When will Republicans wake up to the way U.S. jobs are betrayed by Barack Obama and the corporate interests that hide under the moniker “free trade”? It’s an embarrassment that Republican powers-that-be have joined with the Obama Democrats to push the new Trans Pacific Partnership (TPP) agreement.
We should have recognized free trade as bad news when Obama hammered on it in his State of the Union message. He probably looks upon it as another strategy to redistribute the wealth of our country, which is a major goal of his administration.
In 2012 when Congress was passing the Korea-U.S. Trade Agreement (KORUS), Obama predicted that it would create 70,000 U.S. jobs for Americans who would then pay taxes and not need food stamps. He even predicted that “soon, there will be new cars on the streets of Seoul imported from Detroit.”
The bad effect was immediate. In the first year after KORUS took effect, the U.S. trade deficit with South Korea increased by $5.8 billion, costing 40,000 jobs, mostly in manufacturing, according to the Economic Policy Institute.
KORUS was really good in creating jobs in Korea but caused a big loss of American jobs. While the U.S. trade deficit with the world increased 21 percent, our trade deficit with Korea jumped 81 percent.
We’re still waiting to see Detroit-made cars on the streets of Seoul. With that experience, it makes no sense for our trade negotiators to expand and imitate the KORUS model.
Remember NAFTA? The year before NAFTA, the U.S. ran a $1.6 billion trade surplus with Mexico. Last year, the U.S. ran a $64 billion deficit.
NAFTA was predicted to create 20,000 new U.S. jobs by increasing our exports to Mexico. That turned out to be another pipe dream; by 2010 NAFTA had eliminated 682,900 U.S. jobs, some in every state.
Business news sources have recently been predicting that U.S. manufacturing is on the verge of a large, permanent comeback because labor costs in China are rising and U.S. energy costs are dropping. Some writers became so excited that they dubbed the change “the insourcing boom.”
Dream on. It isn’t happening. Even after labor costs increase in China, there is no way they will rise enough to send U.S. plants back to the U.S. (Many will move to Vietnam.)
Trade agreements are supposed to be about increasing job-creating exports. They are not. They are about creating imports from low-wage countries, who often cheat us coming and going.
Even our friend South Korea is into the cheating racket. In order to sell us some products even cheaper than those produced by their own low wages, South Korea arranged for some products to be manufactured over the border in North Korea, which means we are helping to finance North Korea to build its nuclear weapons to threaten us.

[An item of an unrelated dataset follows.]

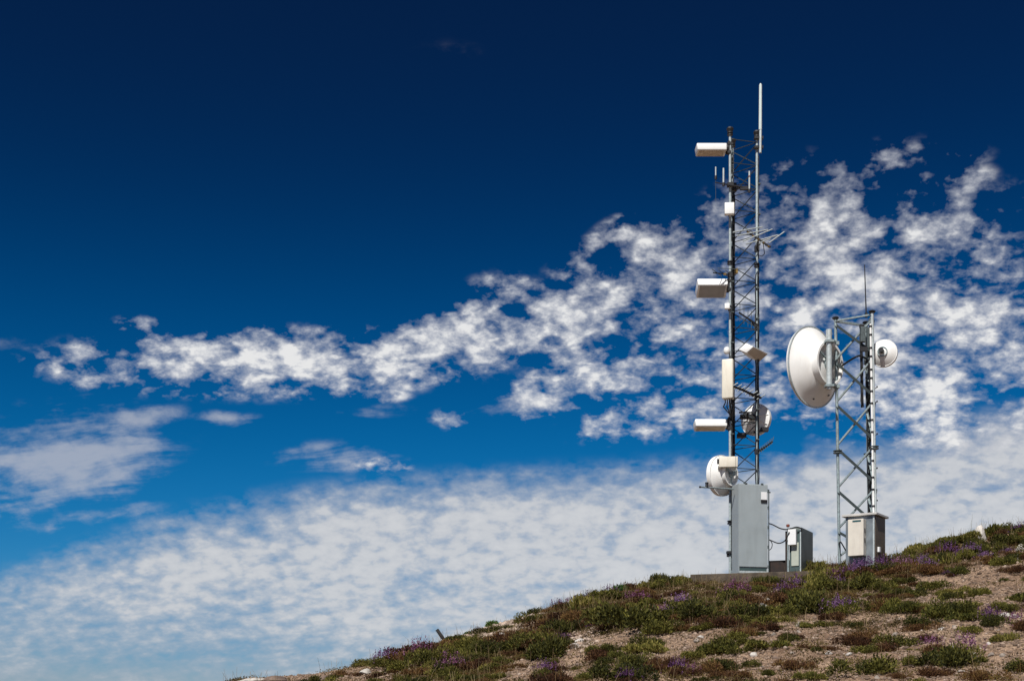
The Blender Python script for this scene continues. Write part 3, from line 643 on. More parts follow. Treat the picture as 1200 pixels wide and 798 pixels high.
# ------------------------------------------------------------------ whips
q = P(891.0, 153, 29.1); tpw = P(891.3, 99.5, 29.1)
th = Thing('whip_antenna', 'tall thick pale whip antenna rising above the top of the tall tower', 'antenna', P(891,178,29.1))
th.part('mast', MB().tube(P(891,179,29.1), P(891.3,150,29.1), .028, 10), M['galvl'], smooth=True)
th.part('radiator', MB().tube(P(891.0,152,29.1), tpw, .033, 12, .030).tube(tpw, tpw+Vector((0,0,.03)), .026, 10, .01), mat('pale_fibreglass', (.60,.68,.66), .35, 0, .05, 10), smooth=True)
for y in (161, 172): th.part('clamp', MB().cbox((P(891,y,29.1)+Vector((Rg.x,Rg.y,(HY-y)/F*29.1)))/2, (.18,.10,.05)), M['dark'])
th = Thing('rod_antenna', 'very thin lightning rod on top of the short tower', 'rod', P(1015,368,28.5))
th.part('rod', MB().tube(P(1015.3,372,28.5), P(1013.2,310,28.5), .015, 6, .009), M['dark']); th.part('clamp', MB().cbox(P(1015.2,369,28.5),(.05,.05,.09)), M['dark'])
# four small vertical dipoles on an arm
ARM = P(864,218,28.95)
for (x, y0, y1, r, lab) in ((838.8,195.5,206.5,.014,'leftmost and thinnest of the short whips near the top of the tall tower'),(847.9,197,214.5,.019,'second short whip from the left near the top of the tall tower'),(878.2,200.5,222,.017,'short whip with a red band between the tower legs near the top')):
    th = Thing('stub_antenna', lab, 'antenna', P(x, y1+3, 28.9)); th.part('radiator', MB().tube(P(x,y1,28.9), P(x,y0,28.9), r, 8), M['galvl'], smooth=True)
    th.part('base', MB().tube(P(x,y1+3.5,28.9), P(x,y1-.5,28.9), .026, 8), M['dark'])
    if x < 840: th.part('stem', MB().tube(P(x,236,28.9), P(x,205,28.9), .004, 5), M['galvd'])
    if x > 870: th.part('band', MB().tube(P(x,207.5,28.9), P(x,206,28.9), r*1.25, 8), M['rustl'])
th = Thing('antenna_arm', 'horizontal arm carrying the short whips near the top of the tall tower', 'arm', ARM)
th.part('arm', MB().tube(P(838,213.5,28.9), P(852,216.5,28.9), .010, 6).tube(P(852,216.5,28.9), P(880,221,28.95), .018, 6).tube(P(846.5,215.3,28.9), P(863,217,29.5), .012, 6), M['dark'])
th.part('clamp', MB().cbox(Vector((Lg.x,Lg.y-.02,P(0,217,29).z)), (.12,.12,.07)).cbox(Vector((Mg.x,Mg.y-.03,P(0,218,29.5).z)), (.14,.12,.14)).cbox(P(872,220.5,28.95), (.16,.06,.07)), M['dark'])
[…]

These trade agreements are supposed to be about promoting U.S. exports. Since we started going along with these free-trade agreements, imports have increased much faster than exports, creating jobs in other countries.
The U.S. has consistently run trade deficits with South Korea ($13 billion last year) according to the U.S. Census Bureau. The deficit soared after the agreement took effect. Since 2000, the United States has lost almost a third (5.5 million) of its manufacturing jobs, according to the Congressional Research Service.
The evidence is so overwhelming that one wonders about the honesty of those who advocate more such trade deals. Do they really want American workers to be in competition with low-wage countries that don’t respect any of our hard-fought employment rights and benefits, and work in conditions where the building can collapse at any time (as happened a few months ago, killing more than a thousand employees)?
The trade agreements are a violation of U.S. sovereignty and our Constitution. The sponsors of these trade agreements realize they are unwelcome to the American people.
Since they are treaties with foreign governments, they should be handled only in a procedure that requires a two-thirds vote in the Senate. Instead, their handlers are putting them through both Houses of Congress by a simple majority vote.
Fifty thousand Americans gave their lives in the 1950s to keep South Korea free, and we’ve maintained an expensive border patrol ever since to protect the South Koreans against Communist North Korea, so South Korea doesn’t have to pay for its own defense. We shouldn’t give South Korea American jobs, too.